Prenons ces chiffres avec précaution. Les travaux de recherche sur le sujet n’abondent pas, ne nous permettant pas de croiser les informations. Et les OLED flexibles monocolores des petits sabres laser ne sont pas non plus comparables à des écrans de smartphone. Elles sont beaucoup moins polluantes.

Mais quand même. Les sabres laser auront une durée de vie de 40 minutes maximum. Après, direction la poubelle. Alors que le tri des déchets plastiques commence tout juste à s’enraciner dans nos habitudes, alors que l’on commence, tout doucement, à ne balancer plus nos vieux smartphones n’importe où, voilà que surgit un packaging hybride, mi-plastique mi-électronique, qui finira soit dans la poubelle plastique (donc au mauvais endroit), soit dans une poubelle lambda parce qu’on ne saura pas où le jeter (donc aussi au mauvais endroit). Le consommateur prendra-t-il le temps de séparer les OLED du reste de l’emballage ? Spoiler : non.

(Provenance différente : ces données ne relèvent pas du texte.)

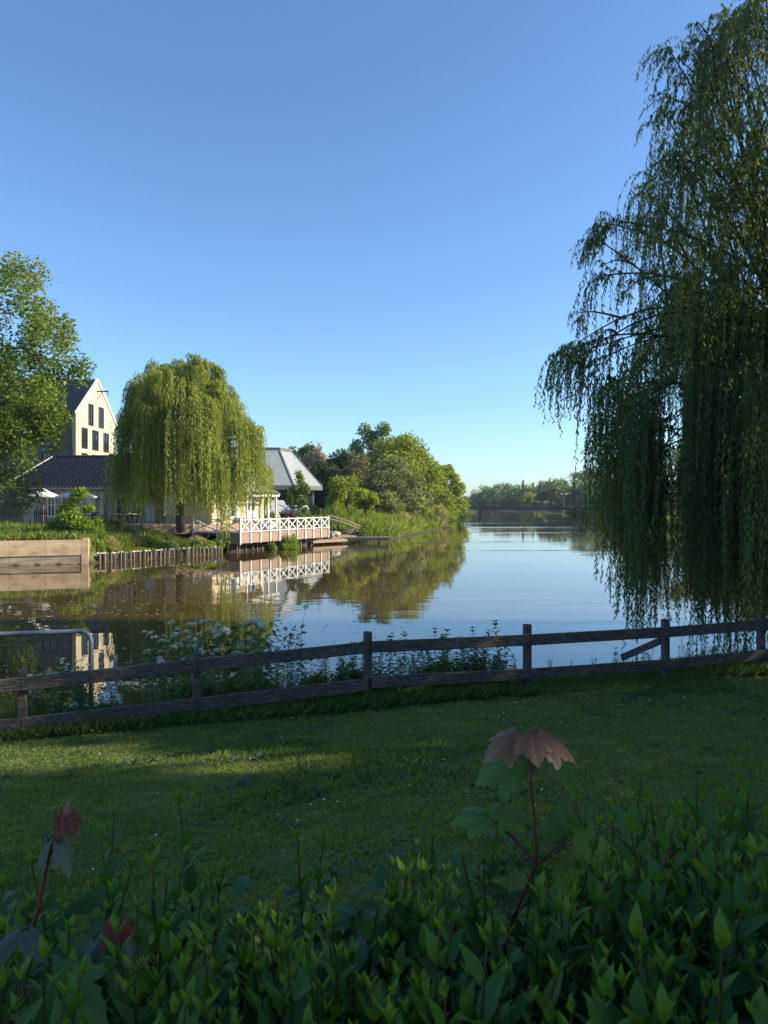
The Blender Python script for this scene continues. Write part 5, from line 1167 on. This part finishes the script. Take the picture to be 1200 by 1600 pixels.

8 000 bouteilles de Coca-OLED-Star Wars, à l’échelle de la galaxie, c’est peu, me direz-vous. Sauf que Coca, à l’avant-garde en matière d’innovations marketing, vient d’ouvrir une brèche. Les designers d’emballages cocacolaphiles se diront “Tiens, si on mettait des OLED nous aussi“. Après tout, il faut ce qu’il faut pour appâter le chaland tiraillé par les choix dans un rayon de supermarché.

Entendons-nous. Il ne s’agit pas ici d’un plaidoyer anti-OLED flexibles. Le futur est en marche, personne ici-bas ne brisera le fabuleux destin des écrans pliants. Les smartphones polluent, on le sait, c’est comme ça, on fonce dans un mur mais on ne sait pas faire autrement. À moins d’acheter un Fairphone et de le garder pendant dix ans.

Mais les OLED flexibles des bouteilles de Coca, elles, sortent de ce champ d’analyse. En a-t-on besoin ? Absolument pas. Est-ce qu’elles vont cartonner ? Absolument. Elles ne sont pas chères (ce qui a beaucoup plu au confrère américain de Gizmodo et à son porte-monnaie), elles sont affriolantes et, qui sait, par effet placebo, elles rendront peut-être le Coca meilleur.

À l’aube d’une décennie nouvelle, un monde écolo-schizophrénique pointe son museau : un monde où, d’un côté, on troque la moindre paille en plastique surgie du passé pour du carton, et où, de l’autre, on s’émerveille, insouciants, des lumières du futur.